There is, it turns out, a way, but it requires being willfully oblivious.
“Democrats are guilty of apologizing for Clinton when they shouldn’t have,” Goldberg writes. “At the same time, looking back at the smear campaign against the Clintons shows we can’t treat the feminist injunction to ‘believe women’ as absolute.”
She points to several mitigating factors in the Clinton case, which is totally fair. Yes, Republicans were out to get Clinton at the time. Yes, some of the victim testimonies were conflicting. Yes, a right-wing billionaire spent millions to fund what has been described as a “dirty tricks operation” against the Clintons at the time. The conservative media was no friend to the president, and some pushed outlandish conspiracies.
“In this environment, it would have been absurd to take accusations of assault and harassment made against Clinton at face value,” Goldberg writes.
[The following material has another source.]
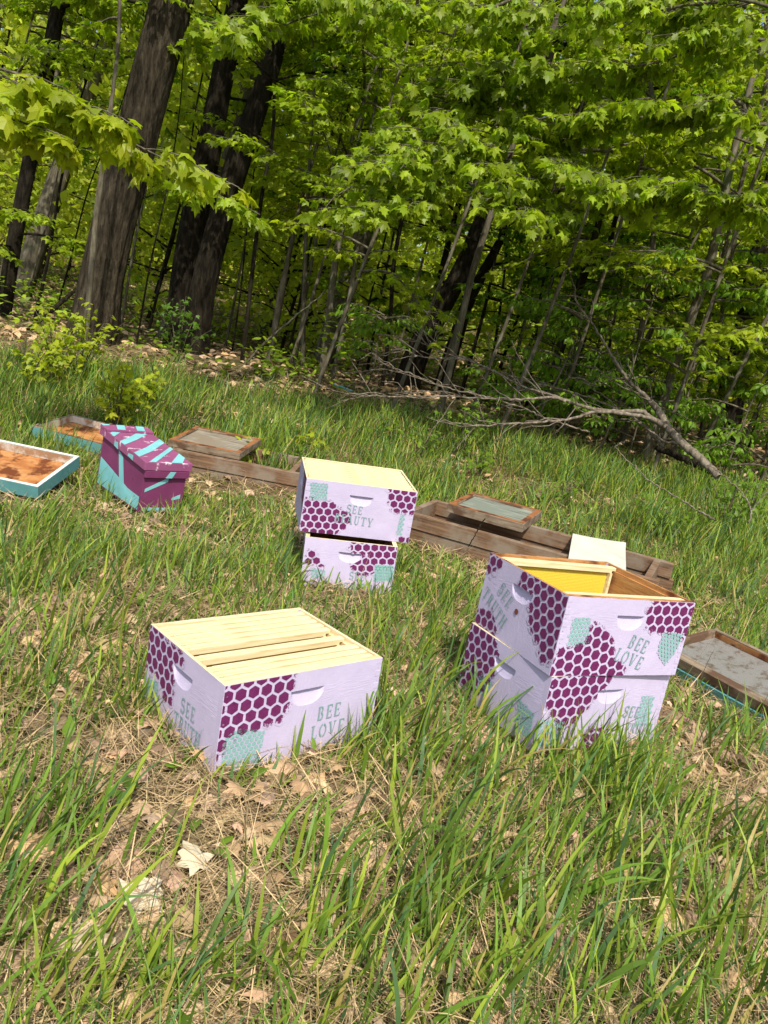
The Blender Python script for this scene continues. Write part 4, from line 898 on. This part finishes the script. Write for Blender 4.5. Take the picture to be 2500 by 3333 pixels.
# ------------------------------------------------------------------ shrubs with bright lobed leaves
def shrub(label, px, D, h, w_, seed, nst, col=((.30, .38, .02), .2, .4), T=MAPLE_S, ls_=.068, sc=.7233, off=(0, 900), group=None):
    r = np.random.default_rng(seed); p = ony((off[0]+px[0]*sc, off[1]+px[1]*sc), D); p[2] = float(ground(p[0], p[1]))-.02; ws, lv = Soup(), Soup()
    for i in range(nst):
        az = r.uniform(0, 6.28); ln = h*r.uniform(.6, 1.1); e = p+np.array([math.cos(az)*w_*r.uniform(.2, 1), math.sin(az)*w_*r.uniform(.2, 1), ln]); mdl = (p+e)/2+np.array([0, 0, ln*.18])
        q, rr = smoothline(np.array([p, mdl, e]), np.array([.005, .004, .002]), 7); V, Q = tube(q, rr, 4); ws.add(V, Q)
        m = int(14*ln/.5)+4; u = r.uniform(.25, 1, m); idx = np.clip((u*6).astype(int), 0, 6); c = q[idx]+r.normal(0, .05, (m, 3)); leaves(lv, c, r.normal(0, 1, (m, 3))*[1, 1, .4]+[0, -.2, -.3], np.array([0, -.35, 1.])+r.normal(0, .35, (m, 3)), r.uniform(.6, 1.2, m)*ls_, T, leafcol(m, r, *col), r)
    return finish_tree('shrub', Vector(p), ws, lv, M['barkgrey'], label, 'shrub', group)
shrub('bright lobed leaved shrub standing tallest among those behind the plum hive', (520, 640), 5.7, .52, .26, 1, 12)
shrub('low bright shrub just right of the tallest one, in front of the twin clump', (650, 520), 6.4, .40, .16, 2, 6)
shrub('rounded bright shrub between the broad maple and the left edge', (240, 520), 6.6, .66, .38, 3, 11)
shrub('straggling bright shrub closest to the left edge of the picture', (120, 560), 6.3, .50, .32, 4, 8)
shrub('tall leafy shoot at the foot of the broad maple', (350, 520), 7.0, .7, .35, 5, 9)
shrub('small bright green seedling clump in the grass below the leaning pole', (1395, 620), 5.9, .20, .12, 6, 5)
shrub('small bright green seedling clump behind the left stand', (1140, 690), 5.5, .18, .14, 7, 5)
shrub('leafy shoots at the base of the twin clump', (800, 380), 8.6, .7, .35, 8, 8, ((.09, .19, .02), .2, .3))
for i, (x, y, D, h, w2) in enumerate([(330, 470, 6.6, .25, .35), (430, 470, 6.5, .22, .3), (640, 560, 6.2, .22, .2), (940, 640, 5.9, .22, .25), (1320, 690, 5.6, .28, .3), (1450, 700, 5.4, .2, .25), (1560, 640, 5.9, .55, .3), (1640, 620, 6.0, .5, .3), (560, 500, 6.6, .5, .3), (0, 440, 5.6, .2, .12)]):
    shrub('low leafy plant growing in the grass beneath the fallen limb', (x, y), D, h, w2, 20+i, 7, ((.13, .24, .02), .2, .5), OVATE if i % 2 else MAPLE_S, .05, .9042, (1000, 950), 'low leafy plants around the fallen limb')

# ------------------------------------------------------------------ grass, straw, dead leaves
foot = []
for k, p in POSES.items():
    if k in ('A', 'B2', 'C2'): foot.append((p[0], p[1], R(p[3]), L_, W_))
foot += [(NP[0], NP[1], R(NP[3]), NW, ND), (-2.35, 3.806, R(-1.9), .60, .45), (-2.475, 5.175, R(-7.6), .56, .49), (1.242, 3.111, R(-60.9), .62, .36), (-1.5, 5.05, R(-2.5), .55, .47), (.35, 4.35, R(-23.5), .5, .47)]
def free(x, y, pad=.0):
    ok = np.ones(len(x), bool)
    for (ox, oy, a, l, w2) in foot:
        u = (x-ox)*math.cos(a)+(y-oy)*math.sin(a); v = -(x-ox)*math.sin(a)+(y-oy)*math.cos(a)
        ok &= ~((u > -pad) & (u < l+pad) & (v > -pad) & (v < w2+pad))
    return ok
def vnoise(x, y, s, seed):
    r = np.random.default_rng(seed); g = r.uniform(0, 1, (64, 64)); X = x*s+20; Y = y*s+20; i = np.floor(X).astype(int); j = np.floor(Y).astype(int); u = X-i; v = Y-j
    u = u*u*(3-2*u); v = v*v*(3-2*v); G = lambda a, b: g[a % 64, b % 64]
    return G(i, j)*(1-u)*(1-v)+G(i+1, j)*u*(1-v)+G(i, j+1)*(1-u)*v+G(i+1, j+1)*u*v
def blades(soup, x, y, h, wd, r, col, lean=None, az=None, curl=None, seg=5, z0=None):
    n = len(x); z = ground(x, y)-.01 if z0 is None else z0
    az = r.uniform(0, 2*np.pi, n) if az is None else az; lean = r.uniform(.05, .6, n) if lean is None else lean; curl = r.uniform(.1, 1.1, n) if curl is None else curl
    t = np.linspace(0, 1, seg); d = np.stack([np.cos(az), np.sin(az), 0*az], -1)
    ang = lean[:, None]+curl[:, None]*t[None]**1.5; st = h[:, None]/(seg-1)
    hx = np.concatenate([np.zeros((n, 1)), np.cumsum(np.sin(ang[:, :-1])*st, 1)], 1); hz = np.concatenate([np.zeros((n, 1)), np.cumsum(np.cos(ang[:, :-1])*st, 1)], 1)
    P = np.stack([x, y, z], -1)[:, None, :]+d[:, None, :]*hx[:, :, None]+np.array([0, 0, 1.])*hz[:, :, None]
    wa = az+np.pi/2+r.normal(0, .7, n); sd = np.stack([np.cos(wa), np.sin(wa), r.normal(0, .15, n)], -1)
    prof = np.clip(np.interp(t, [0, .3, .7, 1], [.55, 1, .75, .04]), 0, 1)
    W = wd[:, None]*prof[None]/2
    tw = 1
    A = P-sd[:, None, :]*W[:, :, None]; B = P+sd[:, None, :]*W[:, :, None]
    V = np.stack([A, B], 2).reshape(n, seg*2, 3)
    q = np.array([[2*k, 2*k+1, 2*k+3, 2*k+2] for k in range(seg-1)])
    Q = (q[None]+np.arange(n)[:, None, None]*seg*2).reshape(-1, 4)
    grad = np.repeat(np.linspace(.62, 1.08, seg), 2)[None, :, None]*0+1
    # yellower pale base of the blade, greener tip (the blade's own colour)
    C = np.repeat(col[:, None, :], seg*2, 1); base = np.repeat(np.clip(1-t*3, 0, 1), 2)[None, :, None]
    C = C*(1-base*.5)+np.array([.22, .23, .06])*base*.5
    soup.add(V.reshape(-1, 3), Q=Q, C=C.reshape(-1, 3))
def gcol(n, r):
    k = r.uniform(0, 1, (n, 1)); a = np.array([.125, .215, .025]); b = np.array([.235, .30, .032]); c = np.array([.085, .165, .05])
    col = np.where(k < .5, a, np.where(k < .82, b, c))*(1+.25*r.standard_normal((n, 1)).clip(-2, 2))
    dry = r.uniform(0, 1, (n, 1)) < .05; return np.clip(np.where(dry, np.array([.40, .31, .10]), col), .01, .9)
r = np.random.default_rng(99); G = Soup()
BARE = [(onz(p, -1.09)[:2], s) for p, s in (((560, 2650), .22), ((850, 2700), .20), ((420, 2850), .18), ((300, 2500), .16), ((2150, 2420), .2), ((2350, 2600), .25), ((800, 2900), .15), ((1100, 1960), .3), ((450, 1990), .25), ((1480, 1900), .3), ((1500, 2750), .12), ((250, 3050), .13), ((1150, 2900), .1))]
def density(x, y):
    d = .25+1.0*vnoise(x, y, 2.6, 3)*vnoise(x, y, 7, 4)*2.2
    for (c, s) in BARE: d = d*(1-.91*np.exp(-((x-c[0])**2+(y-c[1])**2)/(s*s)))
    return d
SHORT = [(-.50, 1.72, .17), (-.28, 1.62, .13), (-.02, 1.72, .14), (-.1, 3.15, .22), (-1.2, 3.7, .2), (.2, 4.25, .35), (-.9, 4.85, .45), (-1.3, 4.8, .4), (.7, 4.1, .45), (1.2, 3.9, .45), (1.35, 2.75, .22), (-.35, 4.85, .4), (-1.9, 3.6, .3), (-1.1, 3.6, .25)]
def short(x, y):
    d = np.ones(len(x))
    for a, b, s_ in SHORT: d = d*(1-.68*np.exp(-((x-a)**2+(y-b)**2)/(s_*s_)))
    return d
def scatter(n, y0, y1, xk=.62, pw=1.0):
    y = y0+(y1-y0)*r.uniform(0, 1, n)**pw; x = r.uniform(-xk, xk, n)*(y+.5)*1.05; return x, y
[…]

Again, totally fair point.
I have zero interest in defending Moore, but the parallels here are unavoidable. Powerful political enemies? Check. Motivated journalists and wealthy activists looking to take him out? Sure. Yet Goldberg makes almost no mention of the obvious similarities between the politically loaded context of the Clinton accusations and the context of the Moore accusations.
If the political context is what determines the validity of a woman’s testimony, we should absolutely question Moore’s accusers.